Last month, O’Rourke visited Asian American and Pacific Islander (AAPI) leaders in Nevada where he expressed commitment to listening to the AAPI community and addressing their specific needs, saying that he has “no hope of understanding things from your perspective unless we first have that conversation.”
But the issue that seems to be the most front of mind for the O’Rourke campaign is the ongoing immigration crisis that he acknowledged affects a diverse array of communities across the country.
Where Kennedy stood up for Black Americans during the civil rights era, O’Rourke has become an agent for the undocumented community. In addition to condemning Trump’s border wall plans and family separation at the border, O’Rourke supports the Deferred Action for Childhood Arrivals (DACA) program and establishing a pathway to citizenship for undocumented youth.
“We must rewrite our immigration laws in our own image,” O’Rourke said. “It must reflect communities like the ones in Los Angeles and El Paso, and that means taking away from every DREAMer the fear of deportation and making them citizens of the U.S., their true home country.”
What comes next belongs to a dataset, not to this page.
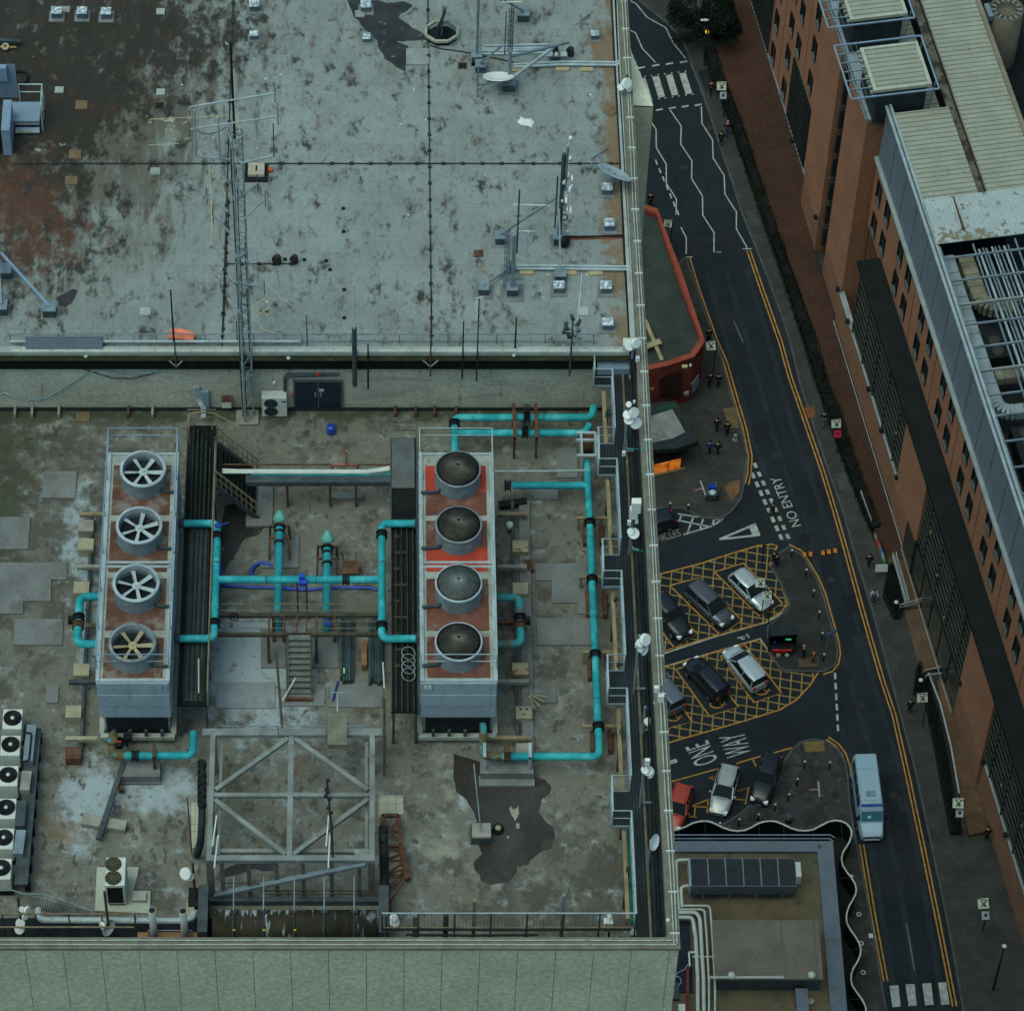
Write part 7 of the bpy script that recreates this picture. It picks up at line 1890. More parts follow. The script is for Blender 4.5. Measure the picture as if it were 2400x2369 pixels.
def car(lab,r,rear,front,col,L_=None,W_=1.8,H_=1.5,kind='hatch',met=.25,group='cars parked around the hatched bays',roofcol=None,name='parked_car'):
 pr,pf_=P(r,*rear,.7),P(r,*front,.7)
 c=(pr+pf_)/2;d=(pf_-pr);L0=L_ or min(4.9,max(4.0,d.length));yaw=math.atan2(d.y,d.x)
 paint=mat('car_paint_%s'%name.replace('parked_','')+str(len(MATS)),col,.28,.06,2,met)
 roofp=paint if roofcol is None else mat('car_roof_'+str(len(MATS)),roofcol,.35,.06,2,met)
 t=thing(name,lab,'car',(c.x,c.y,0),group)
 t.rotation_euler=(0,0,yaw);ORG[t.name]=Vector((0,0,0))
 h=L0/2;w=W_/2
 belt=H_*.62
 if kind=='taxi':
  prof=[(-h,.55,.80),(-h+.12,.85,.98),(-h+.6,.95,belt+.02),(0,1.0,belt),(h*.42,.98,belt-.03),(h-.5,.86,belt-.16),(h-.1,.74,belt-.35),(h,.6,.6)]
  cab=(-h+.25,h*.30,-h+.55,h*.02)
 elif kind=='mpv':
  prof=[(-h,.72,.75),(-h+.1,.92,belt-.05),(-h+.6,.99,belt),(0,1.0,belt),(h*.5,.98,belt-.05),(h-.45,.88,belt-.18),(h-.08,.70,belt-.36),(h,.55,.58)]
  cab=(-h+.1,h*.52,-h+.3,h*.12)
 else:
  prof=[(-h,.70,.72),(-h+.1,.90,belt-.08),(-h+.6,.98,belt-.02),(0,1.0,belt),(h*.45,.97,belt-.05),(h-.45,.88,belt-.2),(h-.08,.70,belt-.36),(h,.55,.55)]
  cab=(-h+.18,h*.42,-h+.55,h*.04)
 secs=[]
 for x,kw,zt in prof:
  ww=w*kw
  secs.append([Vector((x,-ww*.92,.22)),Vector((x,-ww,.42)),Vector((x,-ww*.99,zt-.16)),Vector((x,-ww*.9,zt-.03)),Vector((x,-ww*.55,zt+.03)),Vector((x,ww*.55,zt+.03)),Vector((x,ww*.9,zt-.03)),Vector((x,ww*.99,zt-.16)),Vector((x,ww,.42)),Vector((x,ww*.92,.22))])
 MB().loft(secs,smooth=True).build('body',paint,t)
 def rect(x0,x1,ww,z,taper=.0):
  return[Vector((x0,-ww,z)),Vector((x1,-ww*(1-taper),z)),Vector((x1,ww*(1-taper),z)),Vector((x0,ww,z))]
 zb=belt-.03
 MB().loft([rect(cab[0],cab[1],w*.93,zb,.06),rect(cab[2],cab[3],w*.76,H_-.06,.04)]).build('windows',m_glass,t)
 rf=MB()
 x0,x1,ww=cab[2]-.06,cab[3]+.05,w*.78
 nx=6;secs=[]
 for k in range(nx+1):
  x=x0+(x1-x0)*k/nx;e=1-.10*abs(2*k/nx-1)**3
  zc=H_-.05*abs(2*k/nx-1)**2
  secs.append([Vector((x,-ww*e,zc-.08)),Vector((x,-ww*e*.9,zc-.02)),Vector((x,-ww*.4,zc)),Vector((x,ww*.4,zc)),Vector((x,ww*e*.9,zc-.02)),Vector((x,ww*e,zc-.08))])
 rf.loft(secs,smooth=True).build('roof',roofp,t)
 pl=MB()
 for s in(-1,1):
  for(xb,xt)in((cab[1]-.02,cab[3]),(cab[0]+.05,cab[2]),((cab[0]+cab[1])/2-.25,(cab[2]+cab[3])/2)):
   pl.bar((xb,s*w*.92,zb),(xt,s*w*.765,H_-.07),.08,.05)
  if kind in('mpv','rails'):
   pl.bar((x0+.1,s*ww*.86,H_+.01),(x1-.1,s*ww*.86,H_+.01),.05,.05)
 pl.build('pillars',paint,t)
 for sx in(-1,1):
  for sy in(-1,1):
   cx2=sx*h*.62
   wh=MB().cyl((cx2,sy*(w-.2)-(.0 if sy>0 else .2),.31),.31,.2,18,(0,1,0)).build('wheel',m_tyre,t)
   MB().cyl((cx2,sy*w-(.0 if sy>0 else .008),.31),.19,.008,14,(0,1,0)).build('rim',m_rimc,wh)
 for s in(-1,1):
  MB().obox((h-.28,s*w*.62-.17,belt-.42),(.24,-s*.04,-.03),(0,.34,0),(-.06,0,.16)).build('headlight',m_hl,t)
  MB().obox((-h-.005,s*w*.62-.12,belt-.35),(.1,0,0),(0,.24,0),(.02,0,.26)).build('tail_light',m_tl,t)
  MB().box((cab[1]-.25,s*(w+.09),belt+.03),(.14,.2,.12)).build('wing_mirror',paint,t)
 MB().box((h+.01,0,.42),(.03,.5,.11)).build('number_plate',m_plate,t)
 mb=MB().box((h-.12,0,.52),(.3,.75,.1)).box((cab[1]+.12,0,belt+.02),(.03,1.0,.02))
 mb.build('grille',m_black,t)
 return t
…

O’Rourke’s groundsgame-heavy Senate run was revolutionary in a time where national electoral politics is in the middle of a massive paradigm shift, but with the bevvy of Democrats running for the White House — 21 as of press time — it’ll be an uphill race to the nomination.
In the age of Alexandria Ocasio-Cortez answering supporter questions on Instagram Live and South Bend, Indiana Mayor and fellow 2020 Democratic candidate Pete Buttigieg directly tweeting at supporters and opposers alike, the accessibility and intimacy between politician and constituent is closer than ever before, and it’s more important than ever before.
He appeals to the faction of liberals who have grown disillusioned with politicians along the ranks of Hillary Clinton and Joe Biden and desire a more transparent, on-the-ground candidate who speaks without a teleprompter and isn’t swayed by corporate dollars. In his race against Cruz, Beto refused campaign donations from political action committees and corporations.
But since former Vice President Joe Biden announced candidacy last week, O’Rourke faces heavy competition in addition to the other heavy hitters in the race. Although it’s too early to configure a true front runner, RealClearPolitics puts Biden 13 points ahead of the pack and O’Rourke in sixth place.
But when asked whether or not early polls really affect voters’ behavior, one O’Rourke supporter on Saturday told the Asian Journal, “Polls mean nothing this early on. When we get to a debate, that’s when we’ll really see who has power.”